In September I got the first of many phone calls asking what automobile someone should purchase next—with a qualifier. These suddenly single-minded callers signaled the most shocking shift in the mindset of boomer consumers since the Second Energy Crisis and recession of 1979-83. Moreover, these discussions prove that, should the public react to bad economic news by clamping down on spending, we can take a nasty recession and turn it into something far worse.
Welcome to 2009.
Rusty Wood and wife Carol were the quintessential boomers living the good life. In 1987 they traded a two-week-old BMW in for a new Acura Legend, just because they disliked the Beemer's ride. Rusty would go on to start Bizmart, the forerunner of today's office supply supercenters, selling it within a few years. In an early semi-retirement he took flying lessons and enjoyed his leisure time. Carol moved into sport utilities in the 1990s, while Rusty leased from Lexus. Only now, Rusty was saying he thought he might choose something more downscale next. After all, he said simply, at his age he no longer needed to impress anyone. What he was really saying was that he is now willing to pay much less for his mobility.
That refrain continued in virtually every call I got. Either the potential new car buyers were going down-market or, fearing the economic unknown, were postponing any purchase…to some date far in the future.
From King to Court Jester
Much is made today of how Detroit's automakers managed to lose their customer base, but the seeds of their destruction were planted decades ago: Detroit's loss of market share is generational in character.

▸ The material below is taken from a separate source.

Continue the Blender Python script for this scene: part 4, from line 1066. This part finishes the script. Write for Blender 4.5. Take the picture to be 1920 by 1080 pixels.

From 1946 to 1964, around 4 million new Americans were born every year. When they became adults from 1967 through 1985, the American automobile market would never be the same. In 1967 there were approximately 97 million vehicles on American highways; that number had jumped to 171.6 million as the last of the boomers turned 21. No previous generation of Americans had ever made or spent more money, and boomers enjoyed their consumer lifestyle even if it meant taking on serious debt. That truth, however, doesn't convey Detroit's loss of respect.
When the first two-thirds of the boomers came of age, Detroit was still king and gasoline was cheap; the last third entered adulthood after two major energy crises and the rise of Japanese automakers. In their youth the larger group of boomers had lusted after Camaros, Mustangs, Monte Carlos, and Cutlasses. Exciting cars didn't exist as the youngest boomers turned 21 in 1985; and though the following year set a record for car sales, it also marked the start of the decline of Oldsmobile.
In contrast, our grandparents simply wanted to be mobile, and Ford (F) made cars affordable for all. As the middle class grew, our parents knew General Motors (GM) offered a car for every purse and purpose. Important here is that both of those generations also knew Ford had pioneered the modern airline business, while GM once owned Eastern Airlines. To them Detroit was creating modern America.
They were aware that GM's engineers had perfected refrigerators and made them widely affordable, and that Detroit's Arsenal of Democracy helped win World War II. They knew Detroit had nourished a blue-collar middle class, beginning with Ford's watershed $5 workday. Only decades later, Detroit had accepted union contracts; and anyone who had lived through the Great Depression considered dependable, higher wages proof that America was on the right track.
For those two generations, Detroit was the symbol of everything that was right in America. For the early baby boomers, Detroit made the wheels they most wanted. It carried forward as the first boomers fed the minivan craze, following that with a mania for SUVs, and Detroit profited. But as our grandparents and then our parents retired and passed on, that unconditional love, or "Detroit or nothing" started crumbling.